Advisor tells WP that clients are becoming more proactive in aligning their portfolio with their values
Clients are becoming increasingly aware of ESG issues and want their dollars to make a difference. This might not be a new declaration in 2021 but it’s certainly something advisors must cater for as clean energy gathers pace, human rights and diversity dominate the news, and investors point their portfolio to the future.
Graham Priest, Investment Advisor, BlueShore Financial, reflected on the state of ESG investing after a dramatic increase in the flow of capital to ESG-type funds and indices. Sustainable fund assets hit $1.7 trillion in 2020, for example, reported Reuters, while, according to ETF Trends, inflows into ESG ETFs more than doubled in 2020.
Priest believes that dramatic increase is down to people wanting to instigate change and have a positive impact. Trends that can be seen where people shop or in what food they buy, can now be seen in where investors want to put their dollars.
“People are concerned about the environment these days and they’d like to be impacting positive change,” he said. “There are certain new tailwinds that governments are providing, which voters are interested in this. It’s part of the platforms for various politicians, so when they get in power, after promising that there's going to be money spent in these areas, there’s a demand for business and services that are green and environmentally friendly.”
The issue of sacrificing returns is no longer an issue among investors, it seems. Various ESG or socially responsible indices point to outperformance. Good governance and business models are now much more indicative of growth. Take oil and gas, for example, which while still needed, has a shrinking customer base. It’s not an area where customers can see long-term growth, Priest said. The key, however, is tailoring a portfolio to a client’s preference.
“Some companies, like Microsoft, are ranked high with ESG but are not necessarily a clean energy type company, and sometimes that's first and foremost in people's minds. Certain companies are making sure that human rights and inequality is addressed, while others are taking into account the energy transition.

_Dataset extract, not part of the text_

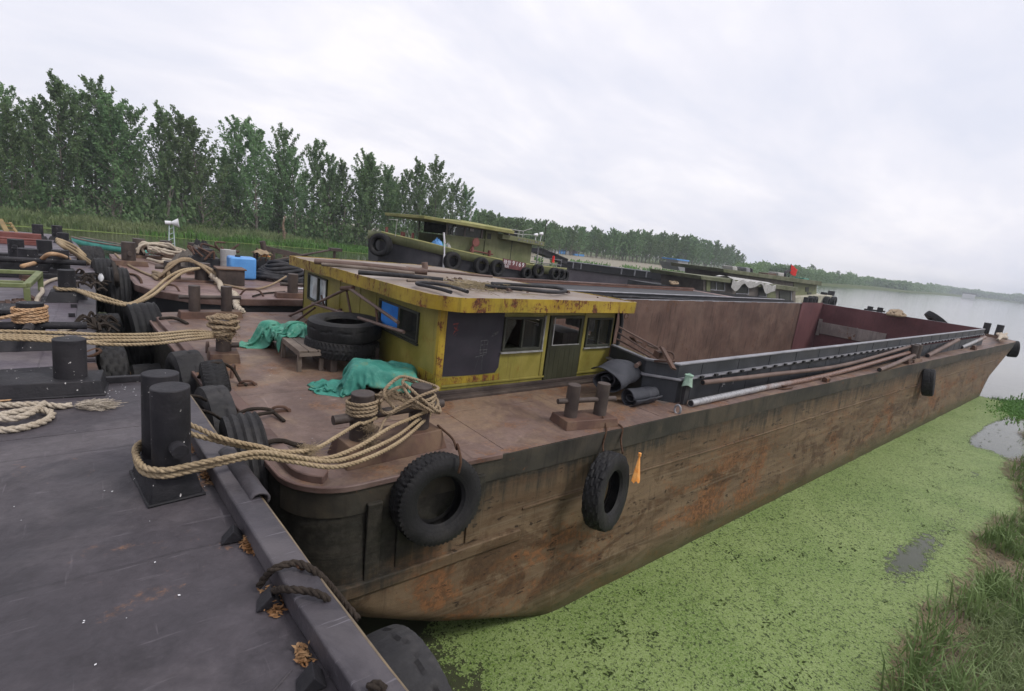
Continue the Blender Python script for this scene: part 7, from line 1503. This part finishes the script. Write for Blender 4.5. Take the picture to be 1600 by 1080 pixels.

“There are different ways that you can go about having a portfolio that has high ESG rankings for active portfolios. Often times, firms are going beyond just investing in companies that have a clean record. In a lot of cases, they are also working with these companies and putting forth recommendations or proposals for change.”
Having a stake in a company and using proxy voting is an increasingly popular approach for investors and a way to spark change. It’s a long way from the early days of ESG where certain companies, like tobacco or gun firms, were simply excluded, for example.
Priest said there are still unheralded areas that could vie for attention in the coming months and years, like the UN’s Sustainable Development Goals, indigenous rights or diversity.
“Clients want to make sure that their portfolio is lined up with their goals and they don’t want to see companies on their statement that don't resonate with them," he said. "You want to make sure that a person's investments are aligned with their values, so that it is increasingly important to people.
“With clean energy, it’s a growth industry these days and we’re in the early innings. There’s lots to be done and it's an exciting time for a lot of people.”